>> BEGIN Stored data

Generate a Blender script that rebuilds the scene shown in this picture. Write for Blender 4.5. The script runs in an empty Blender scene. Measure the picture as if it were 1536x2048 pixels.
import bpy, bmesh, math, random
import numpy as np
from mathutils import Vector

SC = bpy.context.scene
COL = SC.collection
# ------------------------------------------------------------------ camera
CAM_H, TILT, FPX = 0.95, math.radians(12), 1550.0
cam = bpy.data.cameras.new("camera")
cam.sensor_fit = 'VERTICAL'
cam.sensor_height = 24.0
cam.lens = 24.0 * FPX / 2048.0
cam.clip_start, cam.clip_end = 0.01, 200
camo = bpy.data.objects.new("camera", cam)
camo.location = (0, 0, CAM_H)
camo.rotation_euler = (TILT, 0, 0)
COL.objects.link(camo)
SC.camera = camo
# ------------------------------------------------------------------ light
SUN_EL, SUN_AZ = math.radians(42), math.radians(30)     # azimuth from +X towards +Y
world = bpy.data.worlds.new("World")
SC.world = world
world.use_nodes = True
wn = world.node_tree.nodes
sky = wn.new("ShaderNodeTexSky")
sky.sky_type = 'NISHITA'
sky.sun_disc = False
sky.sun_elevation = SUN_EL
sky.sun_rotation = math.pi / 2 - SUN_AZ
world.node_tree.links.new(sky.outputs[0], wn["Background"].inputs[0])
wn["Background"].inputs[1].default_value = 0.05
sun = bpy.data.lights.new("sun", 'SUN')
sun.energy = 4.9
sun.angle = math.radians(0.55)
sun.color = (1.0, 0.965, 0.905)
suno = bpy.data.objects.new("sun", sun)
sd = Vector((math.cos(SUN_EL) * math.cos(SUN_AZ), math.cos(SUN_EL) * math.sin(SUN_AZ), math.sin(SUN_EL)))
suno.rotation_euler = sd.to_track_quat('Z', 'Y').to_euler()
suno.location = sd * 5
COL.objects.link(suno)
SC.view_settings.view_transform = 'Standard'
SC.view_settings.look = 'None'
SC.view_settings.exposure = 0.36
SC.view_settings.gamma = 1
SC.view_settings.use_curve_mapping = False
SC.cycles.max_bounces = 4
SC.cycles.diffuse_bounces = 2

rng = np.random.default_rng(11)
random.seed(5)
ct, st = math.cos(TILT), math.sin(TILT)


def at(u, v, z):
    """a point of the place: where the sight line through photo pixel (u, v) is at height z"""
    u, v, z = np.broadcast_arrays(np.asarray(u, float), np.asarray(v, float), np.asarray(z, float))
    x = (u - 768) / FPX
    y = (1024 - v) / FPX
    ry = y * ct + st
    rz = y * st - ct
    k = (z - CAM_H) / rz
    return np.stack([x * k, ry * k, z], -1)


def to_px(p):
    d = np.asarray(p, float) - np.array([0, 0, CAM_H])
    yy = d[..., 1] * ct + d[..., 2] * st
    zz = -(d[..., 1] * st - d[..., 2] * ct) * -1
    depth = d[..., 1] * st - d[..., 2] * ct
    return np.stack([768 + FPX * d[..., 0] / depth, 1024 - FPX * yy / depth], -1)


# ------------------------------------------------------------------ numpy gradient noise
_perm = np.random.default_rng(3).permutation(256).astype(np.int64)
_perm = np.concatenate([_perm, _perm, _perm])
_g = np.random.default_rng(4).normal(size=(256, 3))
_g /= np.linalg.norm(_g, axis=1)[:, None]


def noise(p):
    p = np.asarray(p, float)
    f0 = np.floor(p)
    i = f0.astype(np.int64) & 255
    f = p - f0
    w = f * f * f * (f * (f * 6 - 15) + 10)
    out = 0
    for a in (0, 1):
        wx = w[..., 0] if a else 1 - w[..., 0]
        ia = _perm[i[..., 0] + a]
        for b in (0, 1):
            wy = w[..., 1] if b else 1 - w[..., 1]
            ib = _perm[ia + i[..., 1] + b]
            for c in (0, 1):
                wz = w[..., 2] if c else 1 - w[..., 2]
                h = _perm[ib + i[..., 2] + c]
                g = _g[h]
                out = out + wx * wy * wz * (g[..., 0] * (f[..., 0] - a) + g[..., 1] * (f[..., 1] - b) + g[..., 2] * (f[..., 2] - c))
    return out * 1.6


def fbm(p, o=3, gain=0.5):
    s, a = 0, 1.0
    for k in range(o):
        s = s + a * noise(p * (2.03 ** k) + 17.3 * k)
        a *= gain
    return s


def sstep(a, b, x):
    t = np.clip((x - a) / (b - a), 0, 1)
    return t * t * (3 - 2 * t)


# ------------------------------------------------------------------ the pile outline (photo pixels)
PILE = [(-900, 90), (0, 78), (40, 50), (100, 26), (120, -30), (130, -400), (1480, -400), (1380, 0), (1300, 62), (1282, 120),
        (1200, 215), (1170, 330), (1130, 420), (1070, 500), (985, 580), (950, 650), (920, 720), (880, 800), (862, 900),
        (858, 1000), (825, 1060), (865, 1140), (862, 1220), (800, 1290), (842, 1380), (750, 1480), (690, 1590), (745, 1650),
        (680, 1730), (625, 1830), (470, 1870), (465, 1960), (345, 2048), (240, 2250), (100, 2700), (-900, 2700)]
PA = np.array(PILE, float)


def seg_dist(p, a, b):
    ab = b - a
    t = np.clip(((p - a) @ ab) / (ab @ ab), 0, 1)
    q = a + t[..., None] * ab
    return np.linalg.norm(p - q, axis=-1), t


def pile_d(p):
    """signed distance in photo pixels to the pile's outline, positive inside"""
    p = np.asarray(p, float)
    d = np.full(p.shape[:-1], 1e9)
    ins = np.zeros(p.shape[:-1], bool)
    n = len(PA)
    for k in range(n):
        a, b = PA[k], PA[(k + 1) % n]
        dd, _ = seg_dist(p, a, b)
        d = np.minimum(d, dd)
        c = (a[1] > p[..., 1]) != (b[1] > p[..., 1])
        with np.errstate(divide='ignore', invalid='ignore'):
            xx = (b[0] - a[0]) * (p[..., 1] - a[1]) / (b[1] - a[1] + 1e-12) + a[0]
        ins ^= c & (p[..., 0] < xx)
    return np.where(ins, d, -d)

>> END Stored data

Stated problem ::
From the top of the listing above, restate each line word for word up to and including the line with "from mathutils import Vector"; add nothing else.

Answer in full ::
Generate a Blender script that rebuilds the scene shown in this picture. Write for Blender 4.5. The script runs in an empty Blender scene. Measure the picture as if it were 1536x2048 pixels.
import bpy, bmesh, math, random
import numpy as np
from mathutils import Vector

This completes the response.